Um policial da Scotland Yard ou um detetive particular da
Califórnia investigam crimes, respectivamente, por ordem dos seus superiores ou
por incumbência de um cliente. O jornalista representa um tipo diferente de
empreitada. Seu objetivo não é punir o criminoso, é revelar sua identidade,
noticiar “o que de fato aconteceu”. O fato de não ser um funcionário público
faz com que ele trabalhe com menos recursos (equipes, laboratório, poder de
prisão, etc.), mas por outro lado lhe dá mais agilidade. Pettersson (pelo menos
o Pettersson mostrado na série que ele próprio roteirizou) consegue atravessar
o emaranhado de pistas falsas e detalhes irrelevantes e chegar à “solução” do
crime.
A série é muito bem escrita e dirigida, e o ator que faz
o papel do “Homem da Skandia” é excelente em sua criação do típico “Tiozão do Pavê”:
titubeante, vítima de bullying-adulto pelos colegas, implicante, arrogante,
viciado em pequenas mentiras, ansioso por notoriedade. Existe uma tensão
visível entre ele e a esposa (interpretada por Eva Melander), num daqueles
casamentos bergmanianos feitos de meias palavras e perguntas não respondidas.

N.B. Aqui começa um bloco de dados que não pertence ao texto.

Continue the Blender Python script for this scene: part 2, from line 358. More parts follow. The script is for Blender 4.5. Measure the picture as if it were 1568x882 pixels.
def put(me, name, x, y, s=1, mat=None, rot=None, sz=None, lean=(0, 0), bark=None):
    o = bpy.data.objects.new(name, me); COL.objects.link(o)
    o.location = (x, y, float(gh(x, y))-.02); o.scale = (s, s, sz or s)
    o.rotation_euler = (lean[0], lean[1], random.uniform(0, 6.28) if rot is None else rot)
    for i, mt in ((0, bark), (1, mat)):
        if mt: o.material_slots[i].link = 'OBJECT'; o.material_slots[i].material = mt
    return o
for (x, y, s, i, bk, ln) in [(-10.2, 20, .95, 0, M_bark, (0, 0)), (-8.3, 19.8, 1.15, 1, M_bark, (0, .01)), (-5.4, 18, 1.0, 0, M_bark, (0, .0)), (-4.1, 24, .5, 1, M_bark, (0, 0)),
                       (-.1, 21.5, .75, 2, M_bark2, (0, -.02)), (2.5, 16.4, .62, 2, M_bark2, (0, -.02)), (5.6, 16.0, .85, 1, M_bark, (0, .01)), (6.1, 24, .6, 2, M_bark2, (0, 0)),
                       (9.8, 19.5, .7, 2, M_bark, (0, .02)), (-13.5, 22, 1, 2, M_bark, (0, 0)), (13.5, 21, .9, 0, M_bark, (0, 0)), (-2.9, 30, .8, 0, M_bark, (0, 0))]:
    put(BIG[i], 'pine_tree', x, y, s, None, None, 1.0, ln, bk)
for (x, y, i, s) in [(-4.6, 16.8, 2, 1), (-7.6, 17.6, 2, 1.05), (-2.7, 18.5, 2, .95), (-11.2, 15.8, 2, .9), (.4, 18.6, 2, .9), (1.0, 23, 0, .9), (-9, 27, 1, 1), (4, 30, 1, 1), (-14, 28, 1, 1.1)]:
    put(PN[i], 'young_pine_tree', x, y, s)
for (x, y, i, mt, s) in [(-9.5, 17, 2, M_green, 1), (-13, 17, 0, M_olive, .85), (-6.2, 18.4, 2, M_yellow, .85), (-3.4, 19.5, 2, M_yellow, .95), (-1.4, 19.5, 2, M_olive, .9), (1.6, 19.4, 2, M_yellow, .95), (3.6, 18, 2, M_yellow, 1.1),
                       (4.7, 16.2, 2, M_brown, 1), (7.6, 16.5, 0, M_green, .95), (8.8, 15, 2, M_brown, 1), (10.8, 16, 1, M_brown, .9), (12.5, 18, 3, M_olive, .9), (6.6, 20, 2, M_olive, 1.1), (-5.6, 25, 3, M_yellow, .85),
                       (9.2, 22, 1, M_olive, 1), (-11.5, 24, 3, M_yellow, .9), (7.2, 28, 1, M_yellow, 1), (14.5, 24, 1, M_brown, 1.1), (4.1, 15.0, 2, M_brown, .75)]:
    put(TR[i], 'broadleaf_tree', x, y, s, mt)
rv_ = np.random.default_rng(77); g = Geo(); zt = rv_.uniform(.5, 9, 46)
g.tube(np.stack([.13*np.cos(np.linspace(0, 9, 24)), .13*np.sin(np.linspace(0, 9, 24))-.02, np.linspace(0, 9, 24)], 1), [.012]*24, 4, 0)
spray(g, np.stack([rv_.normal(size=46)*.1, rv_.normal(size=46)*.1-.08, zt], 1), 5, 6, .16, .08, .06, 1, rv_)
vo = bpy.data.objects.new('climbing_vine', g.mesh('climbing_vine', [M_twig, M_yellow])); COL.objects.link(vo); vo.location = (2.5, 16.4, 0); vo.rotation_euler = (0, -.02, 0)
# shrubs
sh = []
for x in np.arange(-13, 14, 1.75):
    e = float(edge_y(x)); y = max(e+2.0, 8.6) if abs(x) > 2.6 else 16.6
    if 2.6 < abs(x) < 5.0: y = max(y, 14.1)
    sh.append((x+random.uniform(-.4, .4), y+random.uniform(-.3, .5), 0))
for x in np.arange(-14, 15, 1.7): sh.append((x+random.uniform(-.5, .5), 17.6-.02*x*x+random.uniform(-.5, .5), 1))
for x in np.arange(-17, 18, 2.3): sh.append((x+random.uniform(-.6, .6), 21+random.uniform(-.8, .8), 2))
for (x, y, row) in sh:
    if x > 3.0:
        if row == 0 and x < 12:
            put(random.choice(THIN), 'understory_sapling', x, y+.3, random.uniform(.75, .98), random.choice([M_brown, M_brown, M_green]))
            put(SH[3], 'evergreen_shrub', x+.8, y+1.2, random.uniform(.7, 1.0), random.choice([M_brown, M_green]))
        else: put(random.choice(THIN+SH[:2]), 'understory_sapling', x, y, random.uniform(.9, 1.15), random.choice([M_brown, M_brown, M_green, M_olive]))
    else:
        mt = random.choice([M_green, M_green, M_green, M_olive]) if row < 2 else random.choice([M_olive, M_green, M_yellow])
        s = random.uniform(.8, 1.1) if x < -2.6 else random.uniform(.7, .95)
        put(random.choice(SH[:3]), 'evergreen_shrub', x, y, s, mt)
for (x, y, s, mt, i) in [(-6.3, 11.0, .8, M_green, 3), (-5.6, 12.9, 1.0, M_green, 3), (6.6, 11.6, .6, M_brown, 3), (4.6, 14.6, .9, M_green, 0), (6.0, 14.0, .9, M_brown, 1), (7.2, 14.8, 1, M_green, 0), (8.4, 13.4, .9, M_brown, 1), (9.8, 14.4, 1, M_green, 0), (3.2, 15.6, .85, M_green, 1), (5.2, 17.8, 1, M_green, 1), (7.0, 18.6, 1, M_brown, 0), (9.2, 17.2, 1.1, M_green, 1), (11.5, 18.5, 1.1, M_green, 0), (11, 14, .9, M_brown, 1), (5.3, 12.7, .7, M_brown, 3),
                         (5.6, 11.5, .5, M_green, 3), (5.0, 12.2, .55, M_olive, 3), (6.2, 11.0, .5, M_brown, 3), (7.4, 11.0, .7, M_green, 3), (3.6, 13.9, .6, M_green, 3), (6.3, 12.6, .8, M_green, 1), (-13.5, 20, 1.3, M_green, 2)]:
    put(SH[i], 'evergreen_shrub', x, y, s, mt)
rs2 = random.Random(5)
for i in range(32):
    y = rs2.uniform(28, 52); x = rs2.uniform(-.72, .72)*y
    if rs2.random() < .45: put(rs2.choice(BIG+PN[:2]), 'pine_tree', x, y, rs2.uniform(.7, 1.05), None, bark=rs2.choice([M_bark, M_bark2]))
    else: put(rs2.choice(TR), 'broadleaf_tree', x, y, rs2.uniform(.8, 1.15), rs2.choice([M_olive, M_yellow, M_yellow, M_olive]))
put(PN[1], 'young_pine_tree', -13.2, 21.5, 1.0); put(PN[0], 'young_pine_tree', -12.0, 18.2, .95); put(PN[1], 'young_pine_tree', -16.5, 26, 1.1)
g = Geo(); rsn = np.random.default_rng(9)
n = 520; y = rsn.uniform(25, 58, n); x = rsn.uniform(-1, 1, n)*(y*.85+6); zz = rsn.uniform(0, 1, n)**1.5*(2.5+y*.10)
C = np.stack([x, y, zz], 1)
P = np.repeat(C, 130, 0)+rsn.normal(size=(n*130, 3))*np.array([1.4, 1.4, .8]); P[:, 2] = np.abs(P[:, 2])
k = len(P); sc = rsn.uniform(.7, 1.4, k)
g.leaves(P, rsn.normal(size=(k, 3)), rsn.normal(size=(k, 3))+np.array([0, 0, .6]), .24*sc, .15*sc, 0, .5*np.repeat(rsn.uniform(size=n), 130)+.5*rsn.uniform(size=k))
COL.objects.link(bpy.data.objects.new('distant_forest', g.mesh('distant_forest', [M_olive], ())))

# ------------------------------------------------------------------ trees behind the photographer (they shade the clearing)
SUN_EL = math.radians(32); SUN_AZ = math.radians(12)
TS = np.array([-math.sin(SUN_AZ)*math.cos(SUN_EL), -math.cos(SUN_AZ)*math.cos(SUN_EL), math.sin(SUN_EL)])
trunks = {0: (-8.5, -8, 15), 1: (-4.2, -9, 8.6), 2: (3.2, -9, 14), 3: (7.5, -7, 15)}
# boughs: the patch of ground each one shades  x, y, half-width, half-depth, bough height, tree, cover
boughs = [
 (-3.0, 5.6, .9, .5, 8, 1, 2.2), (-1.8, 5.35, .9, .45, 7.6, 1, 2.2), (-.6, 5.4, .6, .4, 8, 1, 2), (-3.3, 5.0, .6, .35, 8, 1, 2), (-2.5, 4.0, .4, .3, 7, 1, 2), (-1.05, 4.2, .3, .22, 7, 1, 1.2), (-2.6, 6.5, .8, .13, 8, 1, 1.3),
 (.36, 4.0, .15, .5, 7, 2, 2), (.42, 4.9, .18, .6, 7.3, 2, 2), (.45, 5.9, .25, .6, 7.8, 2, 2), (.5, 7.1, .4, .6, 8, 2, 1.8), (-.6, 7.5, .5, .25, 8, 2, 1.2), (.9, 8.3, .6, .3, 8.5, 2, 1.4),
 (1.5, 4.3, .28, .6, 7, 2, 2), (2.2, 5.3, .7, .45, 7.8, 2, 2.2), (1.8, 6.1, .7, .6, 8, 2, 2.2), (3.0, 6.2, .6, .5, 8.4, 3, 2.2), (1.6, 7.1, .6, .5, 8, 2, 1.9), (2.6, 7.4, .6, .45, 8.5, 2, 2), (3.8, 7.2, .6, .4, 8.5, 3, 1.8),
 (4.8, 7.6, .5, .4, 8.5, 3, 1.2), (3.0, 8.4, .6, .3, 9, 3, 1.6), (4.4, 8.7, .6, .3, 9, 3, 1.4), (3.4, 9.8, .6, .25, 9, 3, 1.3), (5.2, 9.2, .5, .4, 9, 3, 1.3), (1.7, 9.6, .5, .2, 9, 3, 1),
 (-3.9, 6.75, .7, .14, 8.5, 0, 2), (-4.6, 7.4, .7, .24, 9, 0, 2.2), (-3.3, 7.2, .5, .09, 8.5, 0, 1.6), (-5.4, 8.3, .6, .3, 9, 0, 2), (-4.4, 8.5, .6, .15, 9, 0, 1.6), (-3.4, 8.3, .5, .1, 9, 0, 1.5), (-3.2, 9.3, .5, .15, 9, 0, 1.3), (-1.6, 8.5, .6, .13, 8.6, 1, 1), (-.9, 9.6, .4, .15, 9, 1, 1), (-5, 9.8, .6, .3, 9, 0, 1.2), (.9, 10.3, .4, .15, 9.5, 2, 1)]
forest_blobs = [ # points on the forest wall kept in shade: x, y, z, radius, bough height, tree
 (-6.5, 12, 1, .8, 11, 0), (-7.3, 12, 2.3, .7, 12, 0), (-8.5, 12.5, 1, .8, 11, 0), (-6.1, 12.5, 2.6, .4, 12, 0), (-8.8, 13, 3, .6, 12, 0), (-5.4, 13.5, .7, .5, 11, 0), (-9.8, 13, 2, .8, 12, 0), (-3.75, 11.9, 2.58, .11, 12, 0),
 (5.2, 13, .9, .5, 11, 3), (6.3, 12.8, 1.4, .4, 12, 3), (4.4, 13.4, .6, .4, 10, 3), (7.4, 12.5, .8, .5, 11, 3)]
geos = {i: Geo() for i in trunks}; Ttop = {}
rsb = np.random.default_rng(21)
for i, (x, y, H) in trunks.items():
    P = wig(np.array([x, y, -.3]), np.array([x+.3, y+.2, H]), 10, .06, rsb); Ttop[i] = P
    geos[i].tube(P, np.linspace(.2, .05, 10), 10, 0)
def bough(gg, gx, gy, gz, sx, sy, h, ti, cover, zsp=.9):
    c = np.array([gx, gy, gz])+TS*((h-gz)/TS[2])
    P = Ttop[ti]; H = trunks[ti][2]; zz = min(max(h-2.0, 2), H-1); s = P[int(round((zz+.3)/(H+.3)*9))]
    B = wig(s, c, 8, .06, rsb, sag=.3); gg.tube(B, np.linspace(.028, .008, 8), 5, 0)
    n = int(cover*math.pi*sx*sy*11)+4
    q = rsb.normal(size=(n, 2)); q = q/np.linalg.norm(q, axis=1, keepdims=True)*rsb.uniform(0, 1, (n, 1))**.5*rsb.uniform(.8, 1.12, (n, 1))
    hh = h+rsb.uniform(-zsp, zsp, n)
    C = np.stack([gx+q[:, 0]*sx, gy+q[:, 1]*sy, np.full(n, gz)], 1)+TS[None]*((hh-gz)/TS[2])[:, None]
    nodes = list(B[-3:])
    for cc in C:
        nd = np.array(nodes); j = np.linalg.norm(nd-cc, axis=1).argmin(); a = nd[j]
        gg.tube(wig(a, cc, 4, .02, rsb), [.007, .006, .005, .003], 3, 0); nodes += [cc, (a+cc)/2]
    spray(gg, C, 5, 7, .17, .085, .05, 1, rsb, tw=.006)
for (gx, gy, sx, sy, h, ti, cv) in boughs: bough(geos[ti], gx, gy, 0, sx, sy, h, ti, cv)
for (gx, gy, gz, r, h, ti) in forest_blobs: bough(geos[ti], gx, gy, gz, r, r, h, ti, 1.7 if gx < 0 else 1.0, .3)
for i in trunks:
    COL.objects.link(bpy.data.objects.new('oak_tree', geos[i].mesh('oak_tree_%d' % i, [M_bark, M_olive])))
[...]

Com o passar dos dias e dos anos ela vai cada vez mais se convencendo de que
alguma coisa não está batendo bem no comportamento do marido, cujas fraquezas
ela conhece melhor do que ninguém.
O assassinato de Olof Palme é um tem que sempre me interessou - e que ainda vai render páginas e páginas e filmes - principalmente pela aparente falta de resolução e pelo fato de um primeiro-ministro em um país seguro ser assassinado, quase sem motivo, ao voltar caminhando do cinema.